The exercise:
Quote exactly, and only, the lines from the one with "empty Blender scene." down to the one with "S.camera = cam", both included.

Entries provided:

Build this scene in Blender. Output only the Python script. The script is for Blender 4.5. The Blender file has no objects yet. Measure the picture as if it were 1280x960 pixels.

...

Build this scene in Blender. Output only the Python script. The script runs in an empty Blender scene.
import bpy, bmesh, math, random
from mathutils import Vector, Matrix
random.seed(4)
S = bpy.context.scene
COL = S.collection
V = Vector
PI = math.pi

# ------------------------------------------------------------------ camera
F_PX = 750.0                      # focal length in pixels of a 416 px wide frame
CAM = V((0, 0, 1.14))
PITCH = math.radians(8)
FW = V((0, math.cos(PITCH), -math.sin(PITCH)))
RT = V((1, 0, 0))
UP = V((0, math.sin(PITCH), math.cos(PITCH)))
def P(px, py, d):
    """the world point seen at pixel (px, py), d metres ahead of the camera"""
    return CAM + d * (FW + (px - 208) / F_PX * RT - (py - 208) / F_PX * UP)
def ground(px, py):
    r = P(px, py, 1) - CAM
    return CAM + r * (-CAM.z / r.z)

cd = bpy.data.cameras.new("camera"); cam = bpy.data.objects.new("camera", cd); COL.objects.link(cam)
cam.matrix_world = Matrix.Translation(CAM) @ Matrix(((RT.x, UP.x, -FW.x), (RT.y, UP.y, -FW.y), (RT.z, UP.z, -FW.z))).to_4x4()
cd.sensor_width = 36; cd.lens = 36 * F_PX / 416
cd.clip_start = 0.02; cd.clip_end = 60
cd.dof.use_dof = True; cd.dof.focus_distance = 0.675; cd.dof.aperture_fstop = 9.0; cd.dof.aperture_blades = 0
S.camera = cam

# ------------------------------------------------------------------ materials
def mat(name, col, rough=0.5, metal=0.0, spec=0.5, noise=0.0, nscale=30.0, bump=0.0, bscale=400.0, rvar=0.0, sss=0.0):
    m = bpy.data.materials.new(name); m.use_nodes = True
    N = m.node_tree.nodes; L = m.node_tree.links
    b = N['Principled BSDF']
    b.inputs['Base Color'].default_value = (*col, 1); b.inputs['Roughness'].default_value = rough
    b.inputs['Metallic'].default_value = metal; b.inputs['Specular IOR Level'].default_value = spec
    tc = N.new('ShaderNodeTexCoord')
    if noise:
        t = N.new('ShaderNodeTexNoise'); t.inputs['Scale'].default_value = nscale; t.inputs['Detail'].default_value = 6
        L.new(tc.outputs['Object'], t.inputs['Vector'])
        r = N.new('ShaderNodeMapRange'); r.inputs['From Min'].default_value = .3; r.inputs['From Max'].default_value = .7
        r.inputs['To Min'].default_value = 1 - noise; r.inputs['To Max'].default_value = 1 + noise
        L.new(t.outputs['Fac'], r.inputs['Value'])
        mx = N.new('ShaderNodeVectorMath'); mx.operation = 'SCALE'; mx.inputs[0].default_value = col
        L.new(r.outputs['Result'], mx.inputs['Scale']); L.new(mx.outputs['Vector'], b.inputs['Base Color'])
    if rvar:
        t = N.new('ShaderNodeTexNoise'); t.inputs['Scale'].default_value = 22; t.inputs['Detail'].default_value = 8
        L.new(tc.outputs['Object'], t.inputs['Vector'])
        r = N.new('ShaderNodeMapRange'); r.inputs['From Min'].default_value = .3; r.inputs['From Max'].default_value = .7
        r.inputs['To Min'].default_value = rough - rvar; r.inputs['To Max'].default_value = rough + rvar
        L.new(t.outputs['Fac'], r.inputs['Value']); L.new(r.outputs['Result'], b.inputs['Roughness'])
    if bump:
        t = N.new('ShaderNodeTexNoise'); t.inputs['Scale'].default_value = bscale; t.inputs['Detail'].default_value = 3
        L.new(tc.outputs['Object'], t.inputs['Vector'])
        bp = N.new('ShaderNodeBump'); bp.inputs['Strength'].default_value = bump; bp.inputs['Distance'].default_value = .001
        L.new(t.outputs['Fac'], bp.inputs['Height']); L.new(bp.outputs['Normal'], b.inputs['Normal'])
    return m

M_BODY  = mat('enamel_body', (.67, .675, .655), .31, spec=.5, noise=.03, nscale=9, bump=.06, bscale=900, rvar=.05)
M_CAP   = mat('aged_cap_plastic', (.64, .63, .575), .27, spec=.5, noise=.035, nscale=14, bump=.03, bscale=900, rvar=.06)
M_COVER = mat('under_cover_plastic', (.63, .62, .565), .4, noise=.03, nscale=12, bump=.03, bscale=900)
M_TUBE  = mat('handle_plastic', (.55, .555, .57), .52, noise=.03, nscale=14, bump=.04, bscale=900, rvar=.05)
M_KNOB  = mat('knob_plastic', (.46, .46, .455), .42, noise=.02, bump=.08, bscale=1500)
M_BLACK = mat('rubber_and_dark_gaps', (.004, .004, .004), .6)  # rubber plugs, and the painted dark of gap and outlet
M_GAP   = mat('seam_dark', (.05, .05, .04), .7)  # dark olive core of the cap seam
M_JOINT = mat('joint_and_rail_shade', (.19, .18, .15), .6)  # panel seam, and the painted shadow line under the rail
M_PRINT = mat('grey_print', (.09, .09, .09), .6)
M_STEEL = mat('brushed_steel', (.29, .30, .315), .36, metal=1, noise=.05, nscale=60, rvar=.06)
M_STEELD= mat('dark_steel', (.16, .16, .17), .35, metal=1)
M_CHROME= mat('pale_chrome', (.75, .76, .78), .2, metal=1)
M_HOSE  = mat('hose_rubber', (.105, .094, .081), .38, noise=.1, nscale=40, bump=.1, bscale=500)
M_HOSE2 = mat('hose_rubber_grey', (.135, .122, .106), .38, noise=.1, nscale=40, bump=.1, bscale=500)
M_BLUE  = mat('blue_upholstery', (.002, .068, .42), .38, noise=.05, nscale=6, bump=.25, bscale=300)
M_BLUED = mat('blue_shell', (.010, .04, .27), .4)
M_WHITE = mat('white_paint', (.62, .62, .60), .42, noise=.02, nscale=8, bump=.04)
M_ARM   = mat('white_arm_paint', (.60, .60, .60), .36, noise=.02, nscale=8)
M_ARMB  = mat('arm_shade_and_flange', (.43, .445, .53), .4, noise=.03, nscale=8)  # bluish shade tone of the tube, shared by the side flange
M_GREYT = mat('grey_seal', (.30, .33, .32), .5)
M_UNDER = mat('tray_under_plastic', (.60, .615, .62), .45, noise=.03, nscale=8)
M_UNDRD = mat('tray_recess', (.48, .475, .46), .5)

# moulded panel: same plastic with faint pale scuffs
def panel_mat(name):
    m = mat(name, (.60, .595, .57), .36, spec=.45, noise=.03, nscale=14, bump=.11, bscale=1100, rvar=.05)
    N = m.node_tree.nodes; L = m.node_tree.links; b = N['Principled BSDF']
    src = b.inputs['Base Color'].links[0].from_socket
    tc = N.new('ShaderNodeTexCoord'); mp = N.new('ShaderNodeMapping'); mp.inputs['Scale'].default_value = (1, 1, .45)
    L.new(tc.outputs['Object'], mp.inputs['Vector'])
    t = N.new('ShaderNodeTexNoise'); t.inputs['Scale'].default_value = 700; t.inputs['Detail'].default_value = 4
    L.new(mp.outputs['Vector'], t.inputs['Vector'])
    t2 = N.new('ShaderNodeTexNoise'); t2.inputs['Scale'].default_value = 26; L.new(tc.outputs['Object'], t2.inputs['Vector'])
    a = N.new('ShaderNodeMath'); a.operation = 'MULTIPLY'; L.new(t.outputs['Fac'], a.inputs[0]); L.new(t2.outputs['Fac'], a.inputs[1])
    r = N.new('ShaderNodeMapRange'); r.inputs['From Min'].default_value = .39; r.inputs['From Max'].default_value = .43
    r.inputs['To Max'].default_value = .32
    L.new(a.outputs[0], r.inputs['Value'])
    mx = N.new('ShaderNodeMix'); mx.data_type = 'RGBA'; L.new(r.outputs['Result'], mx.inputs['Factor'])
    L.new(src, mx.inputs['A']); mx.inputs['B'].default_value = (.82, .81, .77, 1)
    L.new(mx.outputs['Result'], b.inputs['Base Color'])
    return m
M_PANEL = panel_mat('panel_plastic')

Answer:
Build this scene in Blender. Output only the Python script. The script runs in an empty Blender scene.
import bpy, bmesh, math, random
from mathutils import Vector, Matrix
random.seed(4)
S = bpy.context.scene
COL = S.collection
V = Vector
PI = math.pi

# ------------------------------------------------------------------ camera
F_PX = 750.0                      # focal length in pixels of a 416 px wide frame
CAM = V((0, 0, 1.14))
PITCH = math.radians(8)
FW = V((0, math.cos(PITCH), -math.sin(PITCH)))
RT = V((1, 0, 0))
UP = V((0, math.sin(PITCH), math.cos(PITCH)))
def P(px, py, d):
    """the world point seen at pixel (px, py), d metres ahead of the camera"""
    return CAM + d * (FW + (px - 208) / F_PX * RT - (py - 208) / F_PX * UP)
def ground(px, py):
    r = P(px, py, 1) - CAM
    return CAM + r * (-CAM.z / r.z)

cd = bpy.data.cameras.new("camera"); cam = bpy.data.objects.new("camera", cd); COL.objects.link(cam)
cam.matrix_world = Matrix.Translation(CAM) @ Matrix(((RT.x, UP.x, -FW.x), (RT.y, UP.y, -FW.y), (RT.z, UP.z, -FW.z))).to_4x4()
cd.sensor_width = 36; cd.lens = 36 * F_PX / 416
cd.clip_start = 0.02; cd.clip_end = 60
cd.dof.use_dof = True; cd.dof.focus_distance = 0.675; cd.dof.aperture_fstop = 9.0; cd.dof.aperture_blades = 0
S.camera = cam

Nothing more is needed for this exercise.